El problema latinoamericano es la unión, pero no asimilación de la cultura occidental, y cierto complejo de inferioridad ante ésta. La vida cultural, como construcción histórica-social y proyecto de un pueblo, está dominada por un eurocentrismo capitalista que obstaculiza valorar la cultura regional y nacional, en ese contexto el propósito del documento es reflexionar sobre la educación como ámbito donde es posible debatir y desarrollar el problema cultural que se genera en nuestro país a partir de lo ya mencionado; espacio que consideramos es en gran parte, imitación de los procedimientos de búsqueda del conocimiento del mundo formulado y racionado desde la visión occidental; la educación, como actividad de culturización, se ramifica en diversos apartados, que permean la concepción de la actividad humana, actividad que a su vez refleja los condicionamientos sociales que actúan sobre el individuo. La interculturalidad es una respuesta al intento de uniformidad de la modernidad occidental. Es necesario un proyecto de educación intercultural que lleve al reconocimiento y apropiación de la propia cultura e intercambio dialógico con otras culturas que enriquezcan la vivencia cotidiana. La interculturalidad es la utopía de la modernidad de la diversidad y pluralidad que explore nuevas formas de comunicación intercultural.
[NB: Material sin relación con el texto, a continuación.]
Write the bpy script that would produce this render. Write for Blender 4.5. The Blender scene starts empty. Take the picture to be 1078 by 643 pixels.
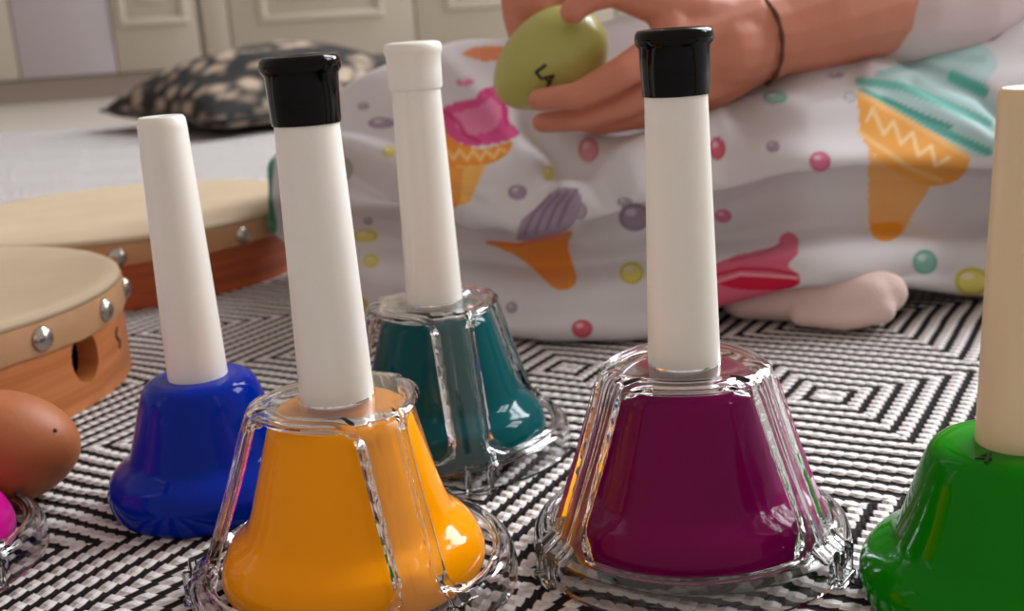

Palabras clave: modernidad, interculturalidad, cultura, educación.

Modernidad e interculturalidad

En la época que vivimos nos parece que debemos enfrentar la problemática social que en múltiples aspectos ataca la historicidad reconocible del sujeto contra un algo llamado modernidad. Para darnos a conocer el momento de la historia del lado occidental que refleja la fe en el progreso, la duda inherente avivada por el pensamiento. Sumando la racionalización (orden y clasificación) de la vida moderna; demás de la aceleración del tiempo: el rápido avance de todo lo que hacemos, pensamos, comemos, sentimos, producimos, compramos, asimismo la tecnologización de las comunicaciones; y un largo etcétera. Estas características de la modernidad, entre sus narrativas y discursos científicos, la estética, códigos de valores y ética, etc., fue construyendo lo dado por supuesto y así se fue dando forma a una nueva época. A una percepción de la realidad social a partir de teorías científicas dominantes, el sentido común mayoritario, la cultura, las ideologías y la interacción social.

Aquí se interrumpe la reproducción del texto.